Birth Name: | Jean Stewart |
Birth Date: | 1930 12, df=yes |
Birth Place: | Dunedin, New Zealand |
Death Place: | Auckland, New Zealand |
Education: | Otago Girls' High School |
Relatives: | Gary Hurring (son) |
Sport: | Swimming |
Country: | New Zealand |
Nationals: | 100 yds backstroke champion (1950, 1951, 1952, 1953, 1954, 1956) 220 yds backstroke champion (1950, 1951, 1952, 1953, 1954) 100 yds butterfly champion (1953) |
Jean Hurring (née Stewart, 23 December 1930 – 8 August 2020) was a swimmer from New Zealand. She won a bronze medal in the 100 m backstroke at the 1952 Summer Olympics.
Born in Dunedin in 1930,[1] Stewart was educated at Otago Girls' High School.[2] When she was active as a swimmer, New Zealand had no swimming coach, and Stewart was mentored by Bill Wallace, who she described as an "enthusiast". Wallace had an interest in horse racing and from that, Stewart adopted interval training as an innovation. She had also set up a pulley system in her bedroom for weight training that was specific to swimming.[3] She represented her native country at two consecutive Summer Olympics, 1952 and 1956. In 1952 she won the bronze medal in the women's 100 metres backstroke at the Helsinki Games.[4] She shared a room in Helsinki with the only other New Zealand female competitor, Yvette Williams, who was also from Dunedin.
Stewart also won medals in the 110 yards backstroke at the Empire Games; silver in 1950 and bronze in 1954. She remains the only New Zealand woman to have won an Olympic swimming medal.
Stewart won 12 New Zealand national swimming titles: the 100 yards backstroke every year from 1950 to 1956 except 1955; the 220 yards backstroke every year from 1950 to 1954; and the 100 yards butterfly in 1953.[5]
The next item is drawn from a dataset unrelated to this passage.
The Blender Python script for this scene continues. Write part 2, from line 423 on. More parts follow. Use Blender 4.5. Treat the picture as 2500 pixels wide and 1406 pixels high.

Stewart married fellow Dunedin swimmer Lincoln Hurring after the Helsinki Games, and they settled in Auckland.[6] Their son is world silver medalist swimmer Gary Hurring. Hurring later lived in a retirement village in Takapuna on Auckland's North Shore. Her son keeps her Olympic medal.
Stewart is one of eight New Zealand pool swimmers who have been inducted into the New Zealand Sports Hall of Fame and the only one who did not win a gold medal at either the Olympics or at Commonwealth Games.[7]
Stewart died in Auckland on 8 August 2020 at the age of 89.[8]